Wednesday, January 11, 2006
posted 1/11/2006 10:49:00 AM UTC+12, McMurdo Local Time

So, it was another lazy day at the fuel pits yesterday. Fueled a few skiers and a twin otter, then headed back to Mactown. No excitement, no problems, no waffles.

We're pretty much ready for the fuel tanker to come in. Officially, it'll be here on Saturday, but of course there are plenty rumors that it's going to be a bit late. There's still a lot of ice (although relatively small bits) floating around in the turning basin and the passage to the ice pier, so there are even rumors that we'll have to do an offload from the turning basin, which would make things quite a bit more 'interesting.'

Basically the setup now is that there's a channel cut through the sea ice from the ice edge (where the ice meets relatively open ocean - a long way away) to this big circular cutout called the turning basin (where ships turn around,) then there's another channel from the basin to the ice pier.

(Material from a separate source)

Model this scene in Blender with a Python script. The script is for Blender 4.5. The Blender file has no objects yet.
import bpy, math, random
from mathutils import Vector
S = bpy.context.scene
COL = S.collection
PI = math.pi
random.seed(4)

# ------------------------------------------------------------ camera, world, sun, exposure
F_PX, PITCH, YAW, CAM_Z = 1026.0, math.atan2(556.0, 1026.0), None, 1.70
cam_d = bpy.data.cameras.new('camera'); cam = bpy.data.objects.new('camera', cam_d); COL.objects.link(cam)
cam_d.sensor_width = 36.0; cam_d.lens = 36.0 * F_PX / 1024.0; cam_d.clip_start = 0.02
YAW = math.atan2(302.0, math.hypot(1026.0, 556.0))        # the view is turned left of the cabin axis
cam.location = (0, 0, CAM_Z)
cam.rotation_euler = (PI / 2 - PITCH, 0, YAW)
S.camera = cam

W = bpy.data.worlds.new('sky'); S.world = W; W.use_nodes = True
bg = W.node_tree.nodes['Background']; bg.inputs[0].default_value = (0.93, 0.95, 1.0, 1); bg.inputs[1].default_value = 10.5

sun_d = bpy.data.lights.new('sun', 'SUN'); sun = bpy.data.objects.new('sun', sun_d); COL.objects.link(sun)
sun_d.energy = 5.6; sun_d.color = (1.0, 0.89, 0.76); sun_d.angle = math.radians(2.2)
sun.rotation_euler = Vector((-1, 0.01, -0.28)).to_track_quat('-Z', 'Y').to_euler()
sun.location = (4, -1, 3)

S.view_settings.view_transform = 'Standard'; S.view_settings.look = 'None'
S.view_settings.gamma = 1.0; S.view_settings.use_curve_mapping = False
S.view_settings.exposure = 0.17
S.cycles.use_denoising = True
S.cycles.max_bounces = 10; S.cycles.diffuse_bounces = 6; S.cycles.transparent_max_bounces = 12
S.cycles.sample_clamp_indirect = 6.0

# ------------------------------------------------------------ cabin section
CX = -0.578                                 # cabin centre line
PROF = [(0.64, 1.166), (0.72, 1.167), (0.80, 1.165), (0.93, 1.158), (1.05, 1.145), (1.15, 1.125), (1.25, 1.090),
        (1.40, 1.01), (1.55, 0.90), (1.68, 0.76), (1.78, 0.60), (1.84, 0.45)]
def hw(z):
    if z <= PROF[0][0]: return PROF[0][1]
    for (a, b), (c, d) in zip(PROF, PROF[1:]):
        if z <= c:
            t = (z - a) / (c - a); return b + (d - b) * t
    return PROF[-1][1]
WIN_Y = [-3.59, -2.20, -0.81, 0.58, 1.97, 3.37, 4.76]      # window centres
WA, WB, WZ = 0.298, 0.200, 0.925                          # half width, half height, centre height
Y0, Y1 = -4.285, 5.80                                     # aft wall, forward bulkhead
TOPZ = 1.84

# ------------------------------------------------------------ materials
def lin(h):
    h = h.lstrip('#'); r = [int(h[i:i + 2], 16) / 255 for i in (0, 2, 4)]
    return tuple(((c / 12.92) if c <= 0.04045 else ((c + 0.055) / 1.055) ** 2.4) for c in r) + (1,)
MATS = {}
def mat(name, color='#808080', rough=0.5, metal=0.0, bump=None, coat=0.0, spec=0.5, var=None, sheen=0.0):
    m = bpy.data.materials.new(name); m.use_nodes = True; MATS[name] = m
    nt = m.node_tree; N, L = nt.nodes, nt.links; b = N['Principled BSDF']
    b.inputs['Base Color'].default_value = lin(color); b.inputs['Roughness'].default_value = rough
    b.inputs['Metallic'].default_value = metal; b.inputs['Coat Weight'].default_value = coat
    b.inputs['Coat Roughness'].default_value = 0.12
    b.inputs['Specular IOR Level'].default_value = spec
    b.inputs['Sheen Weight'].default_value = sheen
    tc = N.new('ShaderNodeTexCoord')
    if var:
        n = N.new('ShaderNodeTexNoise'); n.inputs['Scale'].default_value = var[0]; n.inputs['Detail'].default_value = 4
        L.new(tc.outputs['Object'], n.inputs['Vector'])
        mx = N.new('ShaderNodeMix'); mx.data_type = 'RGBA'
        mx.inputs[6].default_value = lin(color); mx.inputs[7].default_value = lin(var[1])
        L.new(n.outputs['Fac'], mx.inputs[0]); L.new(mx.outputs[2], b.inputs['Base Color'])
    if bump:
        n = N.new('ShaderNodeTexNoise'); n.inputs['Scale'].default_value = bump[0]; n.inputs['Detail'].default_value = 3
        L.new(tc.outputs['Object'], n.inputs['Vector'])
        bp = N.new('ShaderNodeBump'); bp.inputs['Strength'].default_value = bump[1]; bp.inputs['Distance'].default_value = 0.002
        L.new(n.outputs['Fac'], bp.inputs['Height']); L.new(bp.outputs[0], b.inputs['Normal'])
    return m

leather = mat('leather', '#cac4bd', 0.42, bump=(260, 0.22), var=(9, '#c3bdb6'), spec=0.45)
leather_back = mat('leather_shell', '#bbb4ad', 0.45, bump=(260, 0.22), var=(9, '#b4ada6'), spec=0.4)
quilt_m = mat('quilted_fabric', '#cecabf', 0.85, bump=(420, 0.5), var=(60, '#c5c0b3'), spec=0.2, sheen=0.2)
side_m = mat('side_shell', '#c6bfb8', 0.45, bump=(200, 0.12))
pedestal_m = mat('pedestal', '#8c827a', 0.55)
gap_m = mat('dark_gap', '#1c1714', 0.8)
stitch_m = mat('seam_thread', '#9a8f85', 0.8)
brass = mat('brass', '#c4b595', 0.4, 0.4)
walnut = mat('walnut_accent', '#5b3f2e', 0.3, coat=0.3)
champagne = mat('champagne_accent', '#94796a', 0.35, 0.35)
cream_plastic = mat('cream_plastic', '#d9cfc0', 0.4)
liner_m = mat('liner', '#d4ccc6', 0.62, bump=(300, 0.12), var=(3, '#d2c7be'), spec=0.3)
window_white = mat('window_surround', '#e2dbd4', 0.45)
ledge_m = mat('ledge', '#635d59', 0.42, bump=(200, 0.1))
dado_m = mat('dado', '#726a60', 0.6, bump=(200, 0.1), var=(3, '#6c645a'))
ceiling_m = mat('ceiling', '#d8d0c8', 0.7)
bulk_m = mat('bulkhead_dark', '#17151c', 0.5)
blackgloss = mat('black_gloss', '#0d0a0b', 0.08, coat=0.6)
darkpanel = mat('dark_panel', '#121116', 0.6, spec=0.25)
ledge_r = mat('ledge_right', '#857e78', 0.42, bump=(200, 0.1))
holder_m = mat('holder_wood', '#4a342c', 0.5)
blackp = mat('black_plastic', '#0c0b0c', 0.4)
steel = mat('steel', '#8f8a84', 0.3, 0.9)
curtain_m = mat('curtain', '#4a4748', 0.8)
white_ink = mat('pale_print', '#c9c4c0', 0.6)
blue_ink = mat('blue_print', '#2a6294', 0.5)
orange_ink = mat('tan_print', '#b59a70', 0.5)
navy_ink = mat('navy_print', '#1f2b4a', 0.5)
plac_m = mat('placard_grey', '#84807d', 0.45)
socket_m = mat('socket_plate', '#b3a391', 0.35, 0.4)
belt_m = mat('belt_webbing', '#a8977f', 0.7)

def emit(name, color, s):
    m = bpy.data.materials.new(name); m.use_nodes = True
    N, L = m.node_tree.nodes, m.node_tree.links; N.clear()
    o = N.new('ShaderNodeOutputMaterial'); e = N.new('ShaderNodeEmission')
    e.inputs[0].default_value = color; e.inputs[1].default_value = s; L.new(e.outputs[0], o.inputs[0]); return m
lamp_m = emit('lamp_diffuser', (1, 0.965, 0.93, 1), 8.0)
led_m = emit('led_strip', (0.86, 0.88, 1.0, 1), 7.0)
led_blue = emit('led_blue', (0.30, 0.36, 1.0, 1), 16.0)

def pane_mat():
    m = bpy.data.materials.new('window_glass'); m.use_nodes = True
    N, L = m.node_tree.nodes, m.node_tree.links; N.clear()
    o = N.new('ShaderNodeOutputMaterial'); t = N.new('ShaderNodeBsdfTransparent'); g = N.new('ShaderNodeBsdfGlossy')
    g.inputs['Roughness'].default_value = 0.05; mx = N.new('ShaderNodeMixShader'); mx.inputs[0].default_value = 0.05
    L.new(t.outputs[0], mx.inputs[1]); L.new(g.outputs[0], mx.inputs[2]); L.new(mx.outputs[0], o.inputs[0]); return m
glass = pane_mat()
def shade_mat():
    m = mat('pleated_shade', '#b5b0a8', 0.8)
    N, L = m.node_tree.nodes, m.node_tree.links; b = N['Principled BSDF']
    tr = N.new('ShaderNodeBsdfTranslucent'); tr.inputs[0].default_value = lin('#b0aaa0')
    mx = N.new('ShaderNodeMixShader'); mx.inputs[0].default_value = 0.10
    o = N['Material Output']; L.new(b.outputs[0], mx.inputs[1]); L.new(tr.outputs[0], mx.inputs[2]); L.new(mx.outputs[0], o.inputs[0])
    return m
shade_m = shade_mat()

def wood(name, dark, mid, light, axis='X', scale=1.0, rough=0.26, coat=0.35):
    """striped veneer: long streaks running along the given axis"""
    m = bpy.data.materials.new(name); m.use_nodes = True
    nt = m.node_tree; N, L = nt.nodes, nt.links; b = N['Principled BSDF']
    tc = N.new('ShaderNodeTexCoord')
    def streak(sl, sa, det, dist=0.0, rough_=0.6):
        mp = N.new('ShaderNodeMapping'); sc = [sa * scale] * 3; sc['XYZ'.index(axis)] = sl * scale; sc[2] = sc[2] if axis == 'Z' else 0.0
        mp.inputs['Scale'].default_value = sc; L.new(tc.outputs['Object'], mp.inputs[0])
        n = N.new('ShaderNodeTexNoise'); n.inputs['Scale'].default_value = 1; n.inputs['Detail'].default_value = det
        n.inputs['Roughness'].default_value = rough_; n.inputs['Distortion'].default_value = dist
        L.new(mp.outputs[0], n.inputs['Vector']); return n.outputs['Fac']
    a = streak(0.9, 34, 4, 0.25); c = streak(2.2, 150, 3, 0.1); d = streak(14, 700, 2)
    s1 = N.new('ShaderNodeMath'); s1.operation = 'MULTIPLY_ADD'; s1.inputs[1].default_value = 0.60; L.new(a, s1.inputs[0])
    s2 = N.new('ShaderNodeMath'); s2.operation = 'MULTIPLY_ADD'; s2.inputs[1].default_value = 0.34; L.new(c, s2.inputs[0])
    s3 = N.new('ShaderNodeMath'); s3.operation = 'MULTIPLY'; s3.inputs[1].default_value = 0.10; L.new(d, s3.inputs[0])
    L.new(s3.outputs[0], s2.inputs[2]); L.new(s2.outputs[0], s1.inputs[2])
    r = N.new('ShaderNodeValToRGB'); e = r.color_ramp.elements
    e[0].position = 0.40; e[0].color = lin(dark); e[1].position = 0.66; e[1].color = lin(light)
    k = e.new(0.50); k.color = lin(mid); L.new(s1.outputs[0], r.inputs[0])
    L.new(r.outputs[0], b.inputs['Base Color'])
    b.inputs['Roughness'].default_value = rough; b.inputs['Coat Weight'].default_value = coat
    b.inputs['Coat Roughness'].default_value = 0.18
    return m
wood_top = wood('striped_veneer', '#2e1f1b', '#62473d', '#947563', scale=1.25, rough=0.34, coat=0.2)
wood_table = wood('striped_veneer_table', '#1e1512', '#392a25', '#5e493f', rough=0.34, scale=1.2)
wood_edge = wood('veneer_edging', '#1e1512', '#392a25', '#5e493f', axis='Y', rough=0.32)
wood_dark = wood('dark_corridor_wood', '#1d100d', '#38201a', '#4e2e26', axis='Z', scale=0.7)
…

Near the end of the ice pier we have some connections to the town pipeline system, so the usual plan is for the tanker to float from wherever it gets gas to the ice edge, then head to the ice pier by way of the channels and the turning basin. Once the tanker pulls up to the ice pier, we connect it to the pipeline using some relatively short sections of 6" layflat hose (same stuff we run out to the airfields,) then start pumping. The tanker has it's own enormous pumps onboard, but since it's a long way (and up) to the bulk tanks, we have four 6 cylinder diesel booster pumps positioned along the pipeline about halfway up to help shove the fuel up to the tanks. So, once we get things started it should take the better part of two (24 hour) days of nonstop pumping to move something on the order of 6 million gallons of jet fuel at about 3,000 gallons per minute. That's a bunch of fuel! We'll also be getting some mogas (what we call regular unleaded gasoline down here - it's an old military thing,) but since it's such dangerous stuff to work with and our mogas tank is much lower in elevation, we can just hook it up to the tanker and let them do all the pumping without using booster pumps. About half the fuelies will be transitioning to working nights tomorrow so that once the tanker gets in we'll be able to get it unloaded as quickly as possible. I'll still officially be on pit shift, but it'll get extended to being a noon-midnight type thing so that I can help the people doing tanker offload during mealtimes and cover the usual day-to-day operations that need to happen. Should be fun!

So, that's the plan. It'll be interesting to see what actually happens!